Extract, in full, the lines below, beginning at the first and ending with the line that contains "from mathutils import Vector". Pictures do not belong in the copy.

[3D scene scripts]
- - -

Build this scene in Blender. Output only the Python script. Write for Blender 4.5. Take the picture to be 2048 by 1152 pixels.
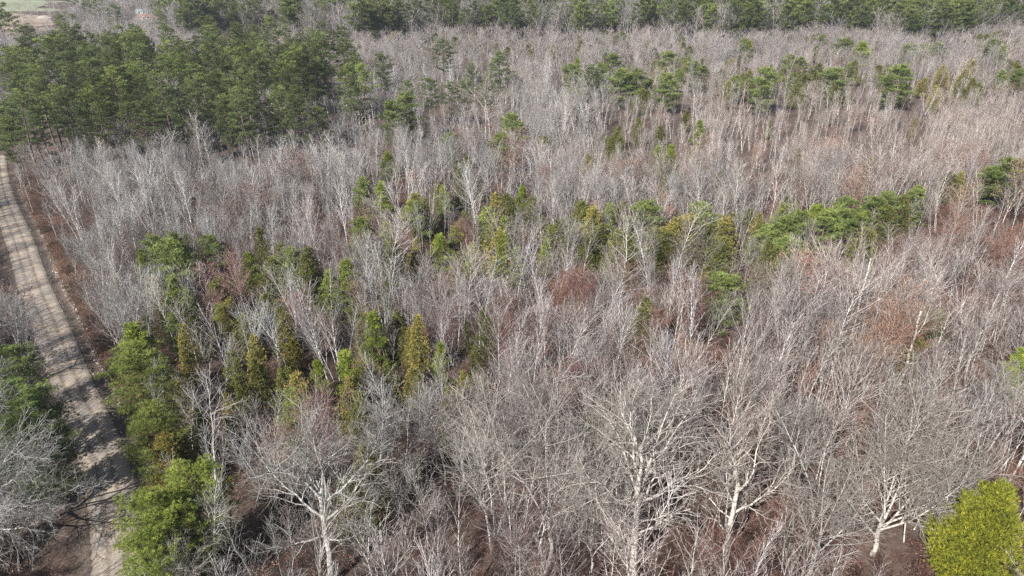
import bpy, math, random
import numpy as np
from mathutils import Vector

# ------------------------------------------------------------------ camera, sky, sun, exposure
scene = bpy.context.scene
for o in list(bpy.data.objects):
    bpy.data.objects.remove(o)
PITCH = math.radians(26.0); CAM_H = 57.0; FOC = 1365.33      # FOC: focal length in pixels of the 2048 px photograph
cam_d = bpy.data.cameras.new('camera'); cam = bpy.data.objects.new('camera', cam_d)
scene.collection.objects.link(cam); scene.camera = cam
cam_d.lens = 24; cam_d.sensor_width = 36; cam_d.clip_start = 0.5; cam_d.clip_end = 20000
cam.location = (0, 0, CAM_H); cam.rotation_euler = (math.pi/2 - PITCH, 0, 0)
SUN_EL = math.radians(37)
sx, sy = 0.56, 0.83                                            # horizontal direction the shadows run
n_ = math.hypot(sx, sy); sx /= n_; sy /= n_
sun_d = bpy.data.lights.new('sun', 'SUN'); sun = bpy.data.objects.new('sun', sun_d)
scene.collection.objects.link(sun)
sun_d.energy = 5.0; sun_d.angle = math.radians(0.5); sun_d.color = (1.0, 0.965, 0.92)
sun.rotation_euler = Vector((sx*math.cos(SUN_EL), sy*math.cos(SUN_EL), -math.sin(SUN_EL))).to_track_quat('-Z', 'Y').to_euler()
world = bpy.data.worlds.new('World'); scene.world = world; world.use_nodes = True
wn = world.node_tree.nodes; wl = world.node_tree.links
sky = wn.new('ShaderNodeTexSky'); sky.sky_type = 'NISHITA'; sky.sun_disc = False
sky.sun_elevation = SUN_EL; sky.sun_rotation = math.atan2(-sx, -sy) % (2*math.pi)
sky.air_density = 1.0; sky.dust_density = 1.5
bg = wn.get('Background'); bg.inputs['Strength'].default_value = 0.05
wl.new(sky.outputs[0], bg.inputs[0])
vs = scene.view_settings
vs.view_transform = 'Standard'; vs.look = 'None'; vs.exposure = 0.88; vs.gamma = 1; vs.use_curve_mapping = False
scene.cycles.use_denoising = False
scene.cycles.max_bounces = 4; scene.cycles.diffuse_bounces = 2; scene.cycles.volume_bounces = 0
scene.cycles.transparent_max_bounces = 4

rnd = random.Random(7); RNG = np.random.default_rng(11)
COL = scene.collection

def rise(Y):
    """the land climbs gently beyond the young stand"""
    Y = np.asarray(Y, float)
    return .045*np.clip(Y-210, 0, 420)+.02*np.clip(Y-630, 0, 2500)
def ground_at(px, py, z=0.0):
    """the place at height z above the ground that lies under a pixel of the photograph"""
    u = (px-1024)/FOC; v = (py-576)/FOC
    dn = math.sin(PITCH)+v*math.cos(PITCH); fw = math.cos(PITCH)-v*math.sin(PITCH); Y = 0
    for _ in range(40):
        t = (CAM_H-z-float(rise(Y)))/dn; Y = .5*Y+.5*fw*t
    return u*t, t*fw
def pixel_of(X, Y, Z):
    Z = Z+rise(Y)
    fw = Y*math.cos(PITCH)+(CAM_H-Z)*math.sin(PITCH)
    dn = -Y*math.sin(PITCH)+(CAM_H-Z)*math.cos(PITCH)
    return 1024+FOC*X/fw, 576+FOC*dn/fw

# ------------------------------------------------------------------ road line and terrain
ROAD = np.array([(-26, -40), (-28, 0), (-32, 25), (-37.5, 42), (-40.3, 50), (-45.8, 59.5), (-53.6, 70.5), (-64.4, 83.7), (-78.8, 101.9),
                 (-91.8, 118), (-109.5, 141), (-138, 177), (-162, 211), (-188, 252), (-215, 300), (-235, 350)], float)
def smooth_line(P, n):
    out = []
    for i in range(len(P)-1):
        p0 = P[max(i-1, 0)]; p1 = P[i]; p2 = P[i+1]; p3 = P[min(i+2, len(P)-1)]
        for k in range(n):
            t = k/n
            out.append(.5*((2*p1)+(-p0+p2)*t+(2*p0-5*p1+4*p2-p3)*t*t+(-p0+3*p1-3*p2+p3)*t**3))
    out.append(P[-1]); return np.array(out)
RL = smooth_line(ROAD, 10)
def road_offset(X, Y):
    """signed distance from the road's centre line, positive on its right-hand side"""
    X = np.atleast_1d(np.asarray(X, float)); Y = np.atleast_1d(np.asarray(Y, float))
    best = np.full(X.shape, 1e9); sg = np.ones(X.shape)
    a = RL[:-1]; b = RL[1:]
    for (ax, ay), (bx, by) in zip(a, b):
        dx, dy = bx-ax, by-ay; L2 = dx*dx+dy*dy
        t = np.clip(((X-ax)*dx+(Y-ay)*dy)/L2, 0, 1)
        ex = X-(ax+t*dx); ey = Y-(ay+t*dy); d = np.hypot(ex, ey)
        m = d < best
        best[m] = d[m]; sg[m] = np.where(ex*dy-ey*dx > 0, 1, -1)[m]
    return best*sg
def terrain(X, Y, off=None):
    X = np.atleast_1d(np.asarray(X, float)); Y = np.atleast_1d(np.asarray(Y, float))
    if off is None: off = road_offset(X, Y)
    h = .5*np.sin(X*.021+1.1)*np.sin(Y*.017)+.25*np.sin(X*.07+Y*.05)+.08*np.sin(X*.31+2)*np.sin(Y*.27)
    near = np.clip((np.abs(off)-3)/9, 0, 1)
    h = h*near
    fine = (.05*np.sin(X*1.9+Y*.7)*np.sin(Y*2.3)+.04*np.sin(X*3.7-Y*2.9))*np.clip((np.abs(off)-2.8)/1.0, 0, 1)
    g = lambda c, w: np.exp(-((off-c)/w)**2)
    h = h+fine-.10*(np.abs(off) < 2.2)-.55*g(3.55, .55)+.35*g(5.6, 1.2)-.22*g(-3.6, .7)
    return h+rise(Y)
ROAD_W = 2.6
HAZE = 0.00017

# ------------------------------------------------------------------ materials
def new_mat(name):
    m = bpy.data.materials.new(name); m.use_nodes = True
    return m, m.node_tree.nodes, m.node_tree.links, m.node_tree.nodes['Principled BSDF']
def ramp(nt, fac, stops):
    r = nt.new('ShaderNodeValToRGB'); e = r.color_ramp.elements
    while len(e) < len(stops): e.new(.5)
    for k, (p, c) in enumerate(stops): e[k].position = p; e[k].color = (*c, 1)
    return r
def mixc(nt, ln, fac, a, b, mode='MIX'):
    m = nt.new('ShaderNodeMix'); m.data_type = 'RGBA'; m.blend_type = mode
    for sock, val in ((m.inputs[0], fac), (m.inputs[6], a), (m.inputs[7], b)):
        if hasattr(val, 'type'): ln.new(val, sock)
        elif isinstance(val, (int, float)): sock.default_value = val
        else: sock.default_value = (*val, 1)
    return m.outputs[2]
def attr(nt, name, typ='GEOMETRY'):
    a = nt.new('ShaderNodeAttribute'); a.attribute_name = name; a.attribute_type = typ
    return a
def noise(nt, ln, scale, detail=4, vec=None):
    n = nt.new('ShaderNodeTexNoise'); n.inputs['Scale'].default_value = scale; n.inputs['Detail'].default_value = detail
    if vec is not None: ln.new(vec, n.inputs['Vector'])
    return n
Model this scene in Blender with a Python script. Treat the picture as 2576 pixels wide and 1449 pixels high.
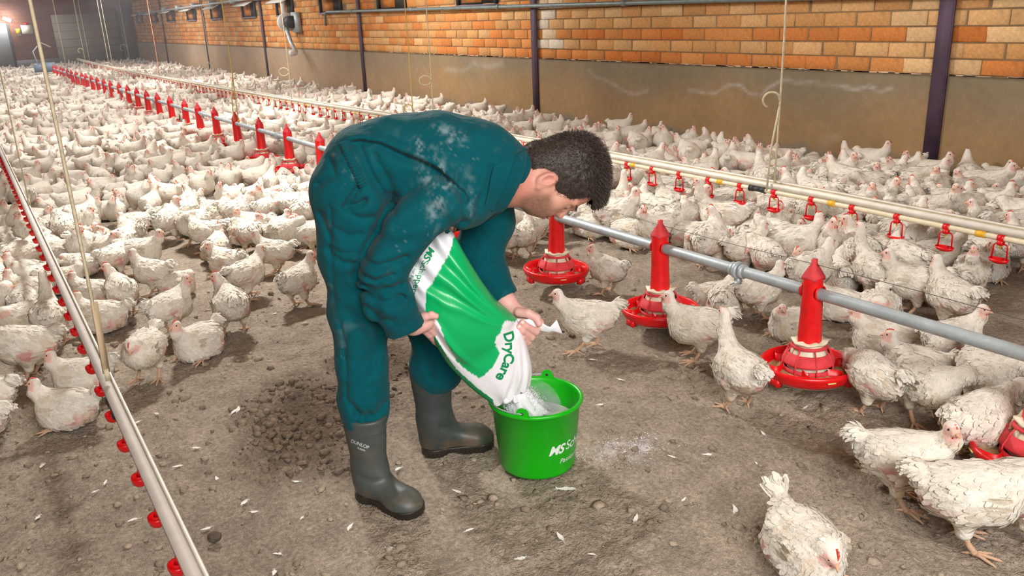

- - -

THE RESPONSE:
Build this scene in Blender. Output only the Python script. Write for Blender 4.5. Take the picture to be 2048 by 1152 pixels.
import bpy, math, random
import numpy as np
from mathutils import Vector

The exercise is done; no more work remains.